The government is planning to shed majority stakes in Indian Airlines and Air-India to domestic banks and financial institutions. Both the carriers are now wholly owned by the government.
Senior government officials told Business Standard such a move would enable the two carriers to induct professional management and facilitate a speedy turnaround. While IA incurred losses of Rs 246 crore (Rs 2.46 billion) in 2001-02, A-I reported profits of Rs 154 crore (Rs 1.54 billion).
According to the officials, taking the two airlines off the divestment list was a temporary move aimed at facilitating fleet acquisition. The government was committed to privatising the two airlines in the long term, they explained.
The two carriers were put off the sell-off roster in April 2003 after the finance ministry objected to their ambitious fleet expansion plans.

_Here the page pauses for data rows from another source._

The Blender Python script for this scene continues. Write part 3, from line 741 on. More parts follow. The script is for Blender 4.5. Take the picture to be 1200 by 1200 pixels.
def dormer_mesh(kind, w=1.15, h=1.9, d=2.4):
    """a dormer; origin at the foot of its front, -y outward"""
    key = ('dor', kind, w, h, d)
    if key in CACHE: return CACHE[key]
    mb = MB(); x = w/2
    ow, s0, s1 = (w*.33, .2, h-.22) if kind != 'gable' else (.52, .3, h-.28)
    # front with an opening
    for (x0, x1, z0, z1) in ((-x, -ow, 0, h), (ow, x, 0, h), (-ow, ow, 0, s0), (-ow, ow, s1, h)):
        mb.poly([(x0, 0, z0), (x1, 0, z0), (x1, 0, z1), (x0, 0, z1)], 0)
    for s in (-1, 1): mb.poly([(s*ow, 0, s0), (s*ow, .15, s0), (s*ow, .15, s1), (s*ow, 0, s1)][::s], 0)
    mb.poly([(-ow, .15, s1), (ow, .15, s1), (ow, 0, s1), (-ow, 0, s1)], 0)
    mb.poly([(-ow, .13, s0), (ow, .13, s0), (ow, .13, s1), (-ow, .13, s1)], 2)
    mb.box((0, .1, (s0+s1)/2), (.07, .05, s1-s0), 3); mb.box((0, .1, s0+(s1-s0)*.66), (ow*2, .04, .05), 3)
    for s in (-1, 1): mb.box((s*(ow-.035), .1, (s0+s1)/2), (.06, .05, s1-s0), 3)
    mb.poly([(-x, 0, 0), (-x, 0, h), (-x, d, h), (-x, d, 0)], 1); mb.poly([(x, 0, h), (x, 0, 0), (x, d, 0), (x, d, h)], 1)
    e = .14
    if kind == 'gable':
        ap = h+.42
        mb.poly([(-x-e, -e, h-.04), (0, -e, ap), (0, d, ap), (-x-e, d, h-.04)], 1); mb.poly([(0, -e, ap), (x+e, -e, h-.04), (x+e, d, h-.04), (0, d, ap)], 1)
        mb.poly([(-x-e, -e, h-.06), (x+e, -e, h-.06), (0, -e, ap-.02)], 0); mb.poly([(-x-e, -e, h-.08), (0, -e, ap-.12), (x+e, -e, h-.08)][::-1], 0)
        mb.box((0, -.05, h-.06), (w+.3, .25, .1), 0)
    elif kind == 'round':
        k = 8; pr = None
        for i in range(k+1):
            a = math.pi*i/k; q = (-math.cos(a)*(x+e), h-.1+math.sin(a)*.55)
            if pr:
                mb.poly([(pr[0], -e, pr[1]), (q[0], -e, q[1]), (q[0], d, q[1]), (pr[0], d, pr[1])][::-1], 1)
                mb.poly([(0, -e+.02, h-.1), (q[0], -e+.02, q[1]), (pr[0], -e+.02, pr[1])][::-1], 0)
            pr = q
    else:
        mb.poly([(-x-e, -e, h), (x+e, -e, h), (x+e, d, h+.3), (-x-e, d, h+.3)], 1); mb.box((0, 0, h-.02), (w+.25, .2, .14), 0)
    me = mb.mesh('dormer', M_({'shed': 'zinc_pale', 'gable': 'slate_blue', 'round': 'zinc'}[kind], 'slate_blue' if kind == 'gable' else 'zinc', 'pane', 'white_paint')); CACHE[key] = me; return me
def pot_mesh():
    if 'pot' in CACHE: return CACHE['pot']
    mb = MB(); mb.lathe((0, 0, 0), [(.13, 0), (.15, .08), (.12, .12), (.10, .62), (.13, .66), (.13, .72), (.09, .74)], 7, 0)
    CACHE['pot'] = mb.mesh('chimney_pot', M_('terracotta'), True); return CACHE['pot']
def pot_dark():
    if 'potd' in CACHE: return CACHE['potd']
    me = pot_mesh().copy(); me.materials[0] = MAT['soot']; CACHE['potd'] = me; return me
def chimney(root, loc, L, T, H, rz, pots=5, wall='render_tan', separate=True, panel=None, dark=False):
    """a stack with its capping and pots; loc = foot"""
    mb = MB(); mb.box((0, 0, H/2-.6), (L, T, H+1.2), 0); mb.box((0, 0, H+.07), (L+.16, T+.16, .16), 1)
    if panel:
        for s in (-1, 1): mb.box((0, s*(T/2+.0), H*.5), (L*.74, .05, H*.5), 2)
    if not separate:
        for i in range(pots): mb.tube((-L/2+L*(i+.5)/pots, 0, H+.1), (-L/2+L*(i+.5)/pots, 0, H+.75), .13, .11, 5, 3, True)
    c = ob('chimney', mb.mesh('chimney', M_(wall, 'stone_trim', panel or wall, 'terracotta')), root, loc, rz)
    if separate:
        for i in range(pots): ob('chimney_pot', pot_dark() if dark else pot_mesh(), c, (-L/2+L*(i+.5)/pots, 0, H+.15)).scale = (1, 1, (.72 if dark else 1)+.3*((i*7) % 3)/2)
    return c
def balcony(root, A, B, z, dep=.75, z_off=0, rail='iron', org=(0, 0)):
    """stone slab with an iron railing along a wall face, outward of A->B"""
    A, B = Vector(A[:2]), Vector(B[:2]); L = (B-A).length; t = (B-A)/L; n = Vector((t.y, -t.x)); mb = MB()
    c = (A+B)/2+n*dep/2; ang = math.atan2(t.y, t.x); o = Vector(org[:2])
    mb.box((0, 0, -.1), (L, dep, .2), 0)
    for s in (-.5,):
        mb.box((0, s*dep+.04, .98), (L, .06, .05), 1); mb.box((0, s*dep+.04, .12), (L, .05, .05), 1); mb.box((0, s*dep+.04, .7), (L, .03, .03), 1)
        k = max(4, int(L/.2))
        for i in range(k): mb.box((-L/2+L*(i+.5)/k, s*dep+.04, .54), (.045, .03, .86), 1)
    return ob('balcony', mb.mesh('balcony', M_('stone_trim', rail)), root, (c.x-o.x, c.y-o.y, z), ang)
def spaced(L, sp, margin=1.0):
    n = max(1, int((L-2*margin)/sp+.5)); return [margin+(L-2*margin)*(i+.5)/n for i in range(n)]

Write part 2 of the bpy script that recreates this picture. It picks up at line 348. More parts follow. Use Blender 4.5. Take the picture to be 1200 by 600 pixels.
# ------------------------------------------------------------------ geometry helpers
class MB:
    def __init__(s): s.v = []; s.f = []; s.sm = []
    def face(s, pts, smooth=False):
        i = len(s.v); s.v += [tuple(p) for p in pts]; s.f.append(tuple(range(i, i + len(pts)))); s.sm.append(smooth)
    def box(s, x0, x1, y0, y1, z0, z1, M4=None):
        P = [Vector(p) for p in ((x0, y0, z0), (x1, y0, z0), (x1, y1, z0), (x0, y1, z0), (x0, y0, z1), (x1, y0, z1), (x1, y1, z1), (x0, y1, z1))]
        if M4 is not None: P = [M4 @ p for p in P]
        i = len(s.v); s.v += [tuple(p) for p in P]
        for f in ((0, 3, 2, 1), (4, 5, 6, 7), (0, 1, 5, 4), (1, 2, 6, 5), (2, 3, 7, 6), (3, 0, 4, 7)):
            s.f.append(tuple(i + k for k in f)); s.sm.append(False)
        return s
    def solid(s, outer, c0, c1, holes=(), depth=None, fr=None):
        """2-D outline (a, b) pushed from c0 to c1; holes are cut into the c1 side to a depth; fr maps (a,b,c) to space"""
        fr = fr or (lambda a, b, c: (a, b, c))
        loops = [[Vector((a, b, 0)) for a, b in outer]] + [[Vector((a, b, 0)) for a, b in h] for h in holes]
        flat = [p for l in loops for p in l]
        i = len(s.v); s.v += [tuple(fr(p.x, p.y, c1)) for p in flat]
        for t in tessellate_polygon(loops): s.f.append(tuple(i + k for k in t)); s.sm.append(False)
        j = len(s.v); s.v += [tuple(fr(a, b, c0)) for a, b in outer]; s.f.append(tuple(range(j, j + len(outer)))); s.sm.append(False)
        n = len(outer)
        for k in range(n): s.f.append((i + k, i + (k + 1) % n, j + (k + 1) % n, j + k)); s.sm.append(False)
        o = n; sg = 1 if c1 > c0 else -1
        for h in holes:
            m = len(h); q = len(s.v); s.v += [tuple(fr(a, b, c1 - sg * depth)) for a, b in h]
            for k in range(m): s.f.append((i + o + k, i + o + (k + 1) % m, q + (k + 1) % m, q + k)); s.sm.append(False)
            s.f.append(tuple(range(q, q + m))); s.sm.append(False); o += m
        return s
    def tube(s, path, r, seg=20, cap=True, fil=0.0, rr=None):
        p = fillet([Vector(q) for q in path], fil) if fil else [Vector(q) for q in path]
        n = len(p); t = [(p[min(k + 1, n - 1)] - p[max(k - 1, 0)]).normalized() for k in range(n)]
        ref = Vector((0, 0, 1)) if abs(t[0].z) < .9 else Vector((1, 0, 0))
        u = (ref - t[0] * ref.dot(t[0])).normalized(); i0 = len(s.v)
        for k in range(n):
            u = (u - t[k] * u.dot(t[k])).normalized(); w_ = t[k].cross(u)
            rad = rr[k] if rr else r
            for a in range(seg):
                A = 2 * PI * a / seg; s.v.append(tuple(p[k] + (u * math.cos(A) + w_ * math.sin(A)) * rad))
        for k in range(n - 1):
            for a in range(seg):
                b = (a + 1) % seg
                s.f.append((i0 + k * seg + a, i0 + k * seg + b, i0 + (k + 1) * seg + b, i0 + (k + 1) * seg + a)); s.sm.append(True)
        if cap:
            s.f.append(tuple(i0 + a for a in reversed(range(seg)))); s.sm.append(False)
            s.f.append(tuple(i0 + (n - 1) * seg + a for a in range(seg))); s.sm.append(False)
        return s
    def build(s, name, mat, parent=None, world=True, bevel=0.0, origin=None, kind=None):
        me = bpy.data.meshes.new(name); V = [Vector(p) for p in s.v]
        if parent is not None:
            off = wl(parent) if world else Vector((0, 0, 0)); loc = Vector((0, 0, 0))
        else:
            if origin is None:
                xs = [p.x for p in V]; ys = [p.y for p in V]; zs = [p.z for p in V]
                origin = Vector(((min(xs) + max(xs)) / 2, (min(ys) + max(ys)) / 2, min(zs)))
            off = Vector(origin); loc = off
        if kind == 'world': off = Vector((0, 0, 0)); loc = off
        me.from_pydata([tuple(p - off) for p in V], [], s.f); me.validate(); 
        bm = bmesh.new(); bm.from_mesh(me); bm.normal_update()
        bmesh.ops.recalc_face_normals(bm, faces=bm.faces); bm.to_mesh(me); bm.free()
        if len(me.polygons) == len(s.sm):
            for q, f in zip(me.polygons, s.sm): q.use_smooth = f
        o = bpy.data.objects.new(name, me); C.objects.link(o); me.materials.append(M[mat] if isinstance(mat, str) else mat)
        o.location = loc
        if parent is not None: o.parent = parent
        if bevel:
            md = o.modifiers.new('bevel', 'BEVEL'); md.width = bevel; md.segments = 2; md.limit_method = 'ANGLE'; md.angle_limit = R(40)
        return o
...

However, the civil aviation ministry told the divestment ministry that fleet induction was crucial for the two airlines, and the issue of their privatisation might be taken up later.
The plan to offload equity to financial institutions and banks was triggered by the lack of interest shown by foreign airlines to acquire stakes in Air-India.
In the case of IA, the existing foreign direct investment norms do not allow bids from international airlines.
It is also feared that a foreign airline may treat the IA and A-I networks merely as a feeder channel for its operations.
The government had toyed with the idea of offering financial institutions a 25 per cent stake in IA and a 10 per cent stake in A-I in 2001, when sell-off plans were being vigorously pursued for the airlines.
Parking minority stakes in financial institutions prior to roping in a strategic partner would have rendered the two airlines joint sector companies, a demand put forth by the bidders.
The current plan is essentially directed at A-I, which has better financial credentials than its domestic counterpart. A-I expects profits of Rs 100 crore (Rs 1 billion) for 2002-03.
It has also reduced staff by 4 per cent, besides implementing a voluntary retirement scheme and freezing recruitment of non-operational staff.